第8話眠い。眠いんだよ……
『竜馬がゆく』司馬遼太郎
二十人が見送っているのに、竜馬は孤独そうに歩く。一人一人交代で唄うたいながら退屈をしのぐ。竜馬は日根野に「いかけ屋お馬」をうたえと言われるも、赤面して断る。かわりに兄権平の娘春猪がうたう。おやゆずりのいい声だった。
旅立ちだというのにちょくちょく姿をくらます竜馬。川で独りで泳いでいたり、他人の家(野村家)に勝手にあがりこんで、源平合戦の屏風に見入っていたり。ちょうど野村家に足を止めていた旅の僧侶に異相を認められるも相手にしない。
ところで竜馬は足が速い。座禅について思うところがあり、座ったつもりで歩くがいいと、十五~十八歳まで三年間、頭上に岩石を念頭に置いて暮らしていた。
阿波境のいくつかの峠を越え、吉野川上流の渓谷に分け入る。数日して阿波の岡崎ノ浦に至ると、土佐を出てからいく日目かの磯のにおいがした。――客引きの女がいる。
*何か感じたところ。
見送りは領石まで……情緒あふれる旅立ちのシーンだなあ。
「おい、何をしちょる」……竜馬の孤独が、春猪にはわかるんだなあ。
道中、晴天がつづいている。
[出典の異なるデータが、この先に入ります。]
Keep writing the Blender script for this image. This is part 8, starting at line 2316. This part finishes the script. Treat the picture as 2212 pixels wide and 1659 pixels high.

……我流ながら、三年も修行するなんてすごい。
<感想>
しみじみ……。竜馬ってスカッとする人柄だ。ひょうひょうとして。やっぱり強い人って、どこにいても修行するもんなんだなあ。
<印象に残ったところ>
「わしは歌えん」
「竜馬おじさまは、ひとりで歩いているみたい」
「眉間に不思議な光芒がある。将来たった一人で天下を変貌させるお方じゃ」
「うそをつけ」
(自分でつくった岩石に、自分がおびやかされているばかがあるか)
<ピックアップ>
土佐は南国のせいか、唄がすきで、しかも明るい調子の唄しかうけない。どんな悲惨なはなしでも、明るく仕立てなおし、それをたれか作るのか、「よさこい節」のなかに織りこんで触れてゆく。